Could you repeat, exactly as they stand, the lines between the one with "Model this scene" and the one with "sun.rotation_euler = sun_vec.to_track_quat('Z', 'Y').to_euler()", inclusive, minus the pictures?

+ + +

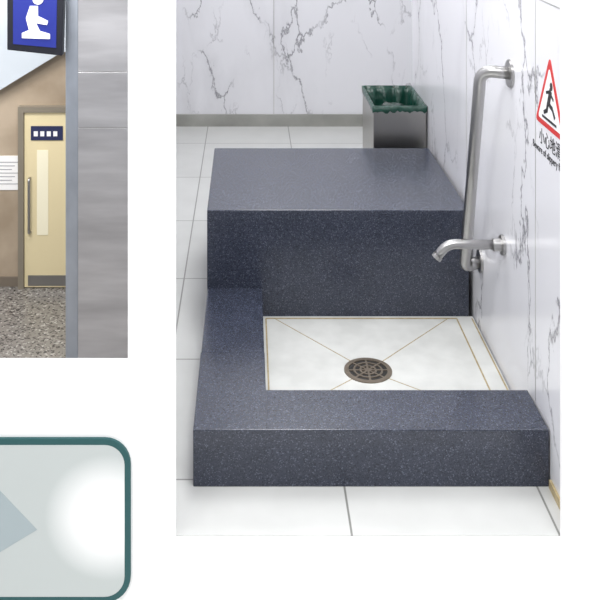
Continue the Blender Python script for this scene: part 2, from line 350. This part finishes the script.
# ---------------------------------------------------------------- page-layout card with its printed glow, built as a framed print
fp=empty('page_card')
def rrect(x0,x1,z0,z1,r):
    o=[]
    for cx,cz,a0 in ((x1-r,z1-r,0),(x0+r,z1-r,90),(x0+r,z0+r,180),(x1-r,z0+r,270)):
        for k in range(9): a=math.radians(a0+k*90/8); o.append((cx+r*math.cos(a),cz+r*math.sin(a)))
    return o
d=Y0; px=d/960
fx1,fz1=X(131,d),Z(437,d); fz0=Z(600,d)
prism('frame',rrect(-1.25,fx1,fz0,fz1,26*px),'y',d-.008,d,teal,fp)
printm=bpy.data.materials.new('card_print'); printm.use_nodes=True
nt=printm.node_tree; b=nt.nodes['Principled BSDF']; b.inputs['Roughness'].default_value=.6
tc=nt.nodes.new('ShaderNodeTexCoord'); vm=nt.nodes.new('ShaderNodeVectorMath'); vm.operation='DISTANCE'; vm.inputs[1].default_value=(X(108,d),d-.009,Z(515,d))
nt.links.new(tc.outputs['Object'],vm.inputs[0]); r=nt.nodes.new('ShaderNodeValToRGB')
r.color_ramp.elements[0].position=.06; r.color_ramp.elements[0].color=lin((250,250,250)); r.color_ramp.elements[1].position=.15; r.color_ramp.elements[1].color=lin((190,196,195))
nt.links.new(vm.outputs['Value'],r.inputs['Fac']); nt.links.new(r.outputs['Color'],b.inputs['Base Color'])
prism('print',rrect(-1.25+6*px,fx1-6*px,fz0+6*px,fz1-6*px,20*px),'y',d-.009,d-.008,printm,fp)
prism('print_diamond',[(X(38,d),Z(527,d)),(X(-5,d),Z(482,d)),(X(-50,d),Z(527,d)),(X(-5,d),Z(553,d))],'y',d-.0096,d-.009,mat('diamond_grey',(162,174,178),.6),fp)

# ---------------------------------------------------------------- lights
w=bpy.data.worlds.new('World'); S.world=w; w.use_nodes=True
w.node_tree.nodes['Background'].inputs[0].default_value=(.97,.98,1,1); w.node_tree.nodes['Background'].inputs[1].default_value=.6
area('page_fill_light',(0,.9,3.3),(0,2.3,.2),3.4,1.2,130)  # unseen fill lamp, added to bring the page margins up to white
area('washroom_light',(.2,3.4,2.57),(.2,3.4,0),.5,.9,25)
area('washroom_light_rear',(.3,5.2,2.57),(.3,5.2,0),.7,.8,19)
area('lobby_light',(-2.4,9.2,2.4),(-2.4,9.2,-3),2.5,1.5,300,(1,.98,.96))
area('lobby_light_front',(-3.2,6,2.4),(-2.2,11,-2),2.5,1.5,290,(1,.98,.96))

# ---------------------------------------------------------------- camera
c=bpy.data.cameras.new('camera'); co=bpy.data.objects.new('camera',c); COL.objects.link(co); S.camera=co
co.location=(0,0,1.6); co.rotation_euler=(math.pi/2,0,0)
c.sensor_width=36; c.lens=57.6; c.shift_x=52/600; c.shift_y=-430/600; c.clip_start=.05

+ + +

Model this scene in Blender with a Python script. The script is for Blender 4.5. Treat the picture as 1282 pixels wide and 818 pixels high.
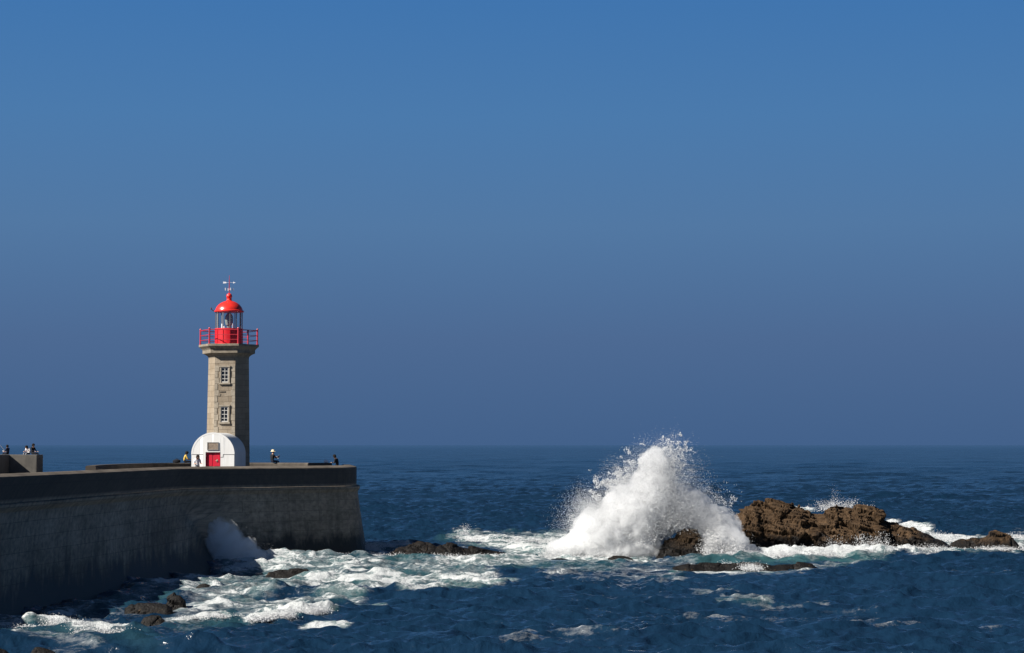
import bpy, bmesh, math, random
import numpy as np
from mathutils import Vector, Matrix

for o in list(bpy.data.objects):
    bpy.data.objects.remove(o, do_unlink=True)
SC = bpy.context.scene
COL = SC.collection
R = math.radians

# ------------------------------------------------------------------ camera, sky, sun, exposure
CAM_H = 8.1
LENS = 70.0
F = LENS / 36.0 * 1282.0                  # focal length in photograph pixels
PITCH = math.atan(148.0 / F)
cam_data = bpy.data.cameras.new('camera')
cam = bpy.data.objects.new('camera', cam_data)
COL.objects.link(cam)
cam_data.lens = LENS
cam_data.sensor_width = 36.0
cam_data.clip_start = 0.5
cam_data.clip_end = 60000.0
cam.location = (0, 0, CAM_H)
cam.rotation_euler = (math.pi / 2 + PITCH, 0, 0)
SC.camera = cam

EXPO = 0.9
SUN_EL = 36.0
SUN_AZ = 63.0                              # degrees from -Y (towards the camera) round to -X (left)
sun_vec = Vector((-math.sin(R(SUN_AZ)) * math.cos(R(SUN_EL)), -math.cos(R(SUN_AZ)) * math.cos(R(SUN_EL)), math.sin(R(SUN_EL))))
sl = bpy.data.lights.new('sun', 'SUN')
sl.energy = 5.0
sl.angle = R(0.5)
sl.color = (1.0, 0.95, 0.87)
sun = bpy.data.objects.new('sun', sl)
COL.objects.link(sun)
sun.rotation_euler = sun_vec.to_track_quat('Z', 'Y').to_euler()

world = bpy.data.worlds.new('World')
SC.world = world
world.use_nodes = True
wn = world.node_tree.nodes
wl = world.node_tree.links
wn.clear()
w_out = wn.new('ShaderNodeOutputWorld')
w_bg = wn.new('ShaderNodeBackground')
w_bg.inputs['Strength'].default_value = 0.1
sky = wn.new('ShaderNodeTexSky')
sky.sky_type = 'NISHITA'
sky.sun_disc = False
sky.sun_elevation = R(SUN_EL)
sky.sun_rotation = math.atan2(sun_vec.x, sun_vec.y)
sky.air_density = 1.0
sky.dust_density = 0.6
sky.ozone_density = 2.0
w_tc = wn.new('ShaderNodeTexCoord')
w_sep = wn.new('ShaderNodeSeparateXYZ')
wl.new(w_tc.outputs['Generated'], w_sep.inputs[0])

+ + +

Answer for this exercise:
Model this scene in Blender with a Python script. The script is for Blender 4.5. Treat the picture as 1282 pixels wide and 818 pixels high.
import bpy, bmesh, math, random
import numpy as np
from mathutils import Vector, Matrix

for o in list(bpy.data.objects):
    bpy.data.objects.remove(o, do_unlink=True)
SC = bpy.context.scene
COL = SC.collection
R = math.radians

# ------------------------------------------------------------------ camera, sky, sun, exposure
CAM_H = 8.1
LENS = 70.0
F = LENS / 36.0 * 1282.0                  # focal length in photograph pixels
PITCH = math.atan(148.0 / F)
cam_data = bpy.data.cameras.new('camera')
cam = bpy.data.objects.new('camera', cam_data)
COL.objects.link(cam)
cam_data.lens = LENS
cam_data.sensor_width = 36.0
cam_data.clip_start = 0.5
cam_data.clip_end = 60000.0
cam.location = (0, 0, CAM_H)
cam.rotation_euler = (math.pi / 2 + PITCH, 0, 0)
SC.camera = cam

EXPO = 0.9
SUN_EL = 36.0
SUN_AZ = 63.0                              # degrees from -Y (towards the camera) round to -X (left)
sun_vec = Vector((-math.sin(R(SUN_AZ)) * math.cos(R(SUN_EL)), -math.cos(R(SUN_AZ)) * math.cos(R(SUN_EL)), math.sin(R(SUN_EL))))
sl = bpy.data.lights.new('sun', 'SUN')
sl.energy = 5.0
sl.angle = R(0.5)
sl.color = (1.0, 0.95, 0.87)
sun = bpy.data.objects.new('sun', sl)
COL.objects.link(sun)
sun.rotation_euler = sun_vec.to_track_quat('Z', 'Y').to_euler()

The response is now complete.